In one year everything had changed; in one year the nature of film comedy had been irrevocably altered and the twentieth century had acquired a new icon. And all because of the Tramp. No one really knows how the Tramp was created, and Chaplin himself provided several contradictory versions over the years, but the fact remains that at some stage in February 1914, during the shooting of a Sennett one-reeler called Mabel’s Strange Predicament, Chaplin went down to the wardrobe shed at Keystone and emerged carrying a cane walking stick and wearing a bowler hat, a toothbrush moustache, a tight jacket, baggy trousers and oversized shoes. The Little Tramp was born.
And was an almost immediate and enormous success. Chaplin began to write and direct his own films as well as star in them. He moved into an apartment in the fashionable Athletic Club and acquired a valet as well as opened several bank accounts.

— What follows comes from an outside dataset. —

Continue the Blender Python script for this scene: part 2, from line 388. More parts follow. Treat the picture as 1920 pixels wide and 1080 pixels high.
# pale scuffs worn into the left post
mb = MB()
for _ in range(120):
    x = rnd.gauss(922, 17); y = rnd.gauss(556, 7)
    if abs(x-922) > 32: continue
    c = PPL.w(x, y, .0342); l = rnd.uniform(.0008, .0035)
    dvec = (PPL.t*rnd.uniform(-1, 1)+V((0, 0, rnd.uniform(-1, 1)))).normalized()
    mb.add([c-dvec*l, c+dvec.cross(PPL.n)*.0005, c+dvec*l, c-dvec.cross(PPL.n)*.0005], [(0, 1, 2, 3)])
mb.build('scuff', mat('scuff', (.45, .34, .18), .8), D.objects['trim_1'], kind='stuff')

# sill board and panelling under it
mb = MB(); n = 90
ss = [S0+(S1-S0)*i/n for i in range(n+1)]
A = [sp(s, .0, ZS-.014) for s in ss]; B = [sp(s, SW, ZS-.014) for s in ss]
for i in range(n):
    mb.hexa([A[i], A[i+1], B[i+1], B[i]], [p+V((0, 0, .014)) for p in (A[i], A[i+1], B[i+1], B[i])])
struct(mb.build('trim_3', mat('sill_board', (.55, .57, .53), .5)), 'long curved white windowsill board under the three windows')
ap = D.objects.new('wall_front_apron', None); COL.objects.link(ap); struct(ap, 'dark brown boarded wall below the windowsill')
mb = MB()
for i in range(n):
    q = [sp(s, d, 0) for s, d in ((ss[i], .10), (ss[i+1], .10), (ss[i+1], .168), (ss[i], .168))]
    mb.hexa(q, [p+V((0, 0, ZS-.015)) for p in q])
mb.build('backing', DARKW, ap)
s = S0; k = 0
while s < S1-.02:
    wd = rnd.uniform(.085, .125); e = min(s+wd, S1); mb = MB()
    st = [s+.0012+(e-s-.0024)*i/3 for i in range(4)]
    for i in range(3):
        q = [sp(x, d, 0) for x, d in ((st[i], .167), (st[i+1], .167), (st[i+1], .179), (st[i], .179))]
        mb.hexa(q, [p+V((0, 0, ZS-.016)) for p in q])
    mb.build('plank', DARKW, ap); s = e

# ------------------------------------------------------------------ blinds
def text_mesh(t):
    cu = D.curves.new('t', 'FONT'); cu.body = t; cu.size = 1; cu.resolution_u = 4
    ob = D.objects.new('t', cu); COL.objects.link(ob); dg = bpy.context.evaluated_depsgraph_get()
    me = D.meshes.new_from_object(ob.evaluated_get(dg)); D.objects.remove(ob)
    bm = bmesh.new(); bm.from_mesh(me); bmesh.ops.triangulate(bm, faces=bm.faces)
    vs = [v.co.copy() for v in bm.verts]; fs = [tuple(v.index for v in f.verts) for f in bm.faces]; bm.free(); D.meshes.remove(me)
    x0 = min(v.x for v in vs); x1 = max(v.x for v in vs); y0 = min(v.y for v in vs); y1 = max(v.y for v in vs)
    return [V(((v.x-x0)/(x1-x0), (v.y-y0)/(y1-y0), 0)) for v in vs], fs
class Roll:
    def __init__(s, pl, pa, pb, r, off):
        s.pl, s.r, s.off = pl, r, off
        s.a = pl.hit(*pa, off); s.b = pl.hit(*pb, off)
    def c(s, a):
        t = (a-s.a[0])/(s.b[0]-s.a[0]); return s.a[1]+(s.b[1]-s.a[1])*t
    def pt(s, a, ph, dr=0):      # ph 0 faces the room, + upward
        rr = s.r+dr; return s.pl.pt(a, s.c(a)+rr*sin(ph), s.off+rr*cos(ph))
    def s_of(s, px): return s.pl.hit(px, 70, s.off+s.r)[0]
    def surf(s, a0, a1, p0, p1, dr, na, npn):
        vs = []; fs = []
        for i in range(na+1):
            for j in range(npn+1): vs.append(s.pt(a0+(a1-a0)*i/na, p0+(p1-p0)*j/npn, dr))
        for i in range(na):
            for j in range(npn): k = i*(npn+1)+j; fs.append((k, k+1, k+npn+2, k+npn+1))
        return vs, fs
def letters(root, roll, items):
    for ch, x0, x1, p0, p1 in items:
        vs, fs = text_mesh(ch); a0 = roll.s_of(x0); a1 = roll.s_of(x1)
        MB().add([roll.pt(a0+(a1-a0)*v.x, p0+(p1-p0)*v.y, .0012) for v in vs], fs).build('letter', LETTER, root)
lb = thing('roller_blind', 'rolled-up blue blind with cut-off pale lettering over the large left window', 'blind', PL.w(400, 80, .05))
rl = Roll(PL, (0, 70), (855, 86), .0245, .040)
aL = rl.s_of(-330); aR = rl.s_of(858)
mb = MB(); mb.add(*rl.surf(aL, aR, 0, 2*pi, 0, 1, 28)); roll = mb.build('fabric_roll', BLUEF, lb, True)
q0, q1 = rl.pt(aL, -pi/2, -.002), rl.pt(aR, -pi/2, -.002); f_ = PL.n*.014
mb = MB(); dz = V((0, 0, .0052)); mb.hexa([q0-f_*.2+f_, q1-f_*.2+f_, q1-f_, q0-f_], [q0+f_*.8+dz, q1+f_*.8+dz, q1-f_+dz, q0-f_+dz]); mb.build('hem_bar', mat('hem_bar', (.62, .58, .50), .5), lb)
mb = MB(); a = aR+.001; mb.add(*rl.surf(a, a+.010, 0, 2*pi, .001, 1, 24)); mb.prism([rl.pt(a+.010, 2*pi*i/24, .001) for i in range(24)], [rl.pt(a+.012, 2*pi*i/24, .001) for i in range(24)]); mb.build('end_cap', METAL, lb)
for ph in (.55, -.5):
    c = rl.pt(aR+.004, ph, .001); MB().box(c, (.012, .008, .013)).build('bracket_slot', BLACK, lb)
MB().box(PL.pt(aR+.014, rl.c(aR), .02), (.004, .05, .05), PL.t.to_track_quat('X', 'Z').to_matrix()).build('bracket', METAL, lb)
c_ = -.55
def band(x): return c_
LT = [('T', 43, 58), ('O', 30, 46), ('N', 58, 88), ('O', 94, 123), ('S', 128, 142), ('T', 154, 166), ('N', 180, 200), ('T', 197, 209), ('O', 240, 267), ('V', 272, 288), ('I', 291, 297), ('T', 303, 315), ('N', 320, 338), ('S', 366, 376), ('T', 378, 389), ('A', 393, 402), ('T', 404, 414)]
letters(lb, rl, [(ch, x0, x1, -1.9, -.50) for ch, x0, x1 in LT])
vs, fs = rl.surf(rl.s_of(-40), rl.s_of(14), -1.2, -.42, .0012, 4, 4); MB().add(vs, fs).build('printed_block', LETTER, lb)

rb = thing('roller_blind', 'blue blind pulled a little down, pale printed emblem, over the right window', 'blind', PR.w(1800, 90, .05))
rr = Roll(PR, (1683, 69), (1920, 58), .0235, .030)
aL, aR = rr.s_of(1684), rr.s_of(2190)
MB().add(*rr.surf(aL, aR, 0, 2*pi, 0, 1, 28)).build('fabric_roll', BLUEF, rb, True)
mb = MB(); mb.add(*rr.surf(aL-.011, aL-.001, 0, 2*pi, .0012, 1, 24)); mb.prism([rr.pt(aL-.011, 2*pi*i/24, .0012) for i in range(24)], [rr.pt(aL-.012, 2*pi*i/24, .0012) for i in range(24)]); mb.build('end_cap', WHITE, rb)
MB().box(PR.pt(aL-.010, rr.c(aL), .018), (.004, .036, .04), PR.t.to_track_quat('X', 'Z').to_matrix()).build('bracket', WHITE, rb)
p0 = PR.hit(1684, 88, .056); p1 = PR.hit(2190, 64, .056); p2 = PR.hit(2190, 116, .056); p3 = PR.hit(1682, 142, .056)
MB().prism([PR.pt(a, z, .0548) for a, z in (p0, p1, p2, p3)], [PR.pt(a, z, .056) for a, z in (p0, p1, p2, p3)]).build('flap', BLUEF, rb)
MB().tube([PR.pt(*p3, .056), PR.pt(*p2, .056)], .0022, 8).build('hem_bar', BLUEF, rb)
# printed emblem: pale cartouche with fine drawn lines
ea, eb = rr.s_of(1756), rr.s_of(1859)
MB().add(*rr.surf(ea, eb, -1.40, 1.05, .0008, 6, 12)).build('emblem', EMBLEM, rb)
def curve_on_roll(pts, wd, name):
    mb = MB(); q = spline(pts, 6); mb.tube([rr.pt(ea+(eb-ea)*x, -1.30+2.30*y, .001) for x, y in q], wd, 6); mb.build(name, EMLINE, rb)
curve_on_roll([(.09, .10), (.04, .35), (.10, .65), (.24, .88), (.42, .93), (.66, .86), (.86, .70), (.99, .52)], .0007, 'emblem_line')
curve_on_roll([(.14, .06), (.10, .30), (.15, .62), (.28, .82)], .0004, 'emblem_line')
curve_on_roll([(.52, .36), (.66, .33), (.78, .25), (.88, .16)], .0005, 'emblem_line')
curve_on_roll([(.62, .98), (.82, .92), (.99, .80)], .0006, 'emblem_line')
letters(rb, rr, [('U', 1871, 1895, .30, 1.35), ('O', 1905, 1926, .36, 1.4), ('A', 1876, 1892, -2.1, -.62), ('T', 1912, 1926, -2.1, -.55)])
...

He wrote to his brother Sydney, in his inimitable style, urging him to come over. “I have made a heap of good friends hear and go to all the partys etc … I am still saving my money and I have 4000 dollars in one bank, 1200 in another, 1500 in London not so bad for 25 and still going strong thank God. Sid, we will be millionaires before long.”
And he was. At the age of twenty-five, while Europe was embarking on the long agony of World War One, Charlie Chaplin from the slums of Lambeth set about mining one of the most lucrative seams in show business. Given the privations and suffering of his early life the money Chaplin made was always of vital importance to him and he was never in any doubt about what he was worth. Sydney duly came over and became his manager, and between the two of them they negotiated some of the shrewdest and most remunerative contracts in Hollywood’s history. One New York journalist observed, after Chaplin had spent a month in the city, that he “kept his bankroll exclusively to himself …never has Broadway known a more frugal celebrity.”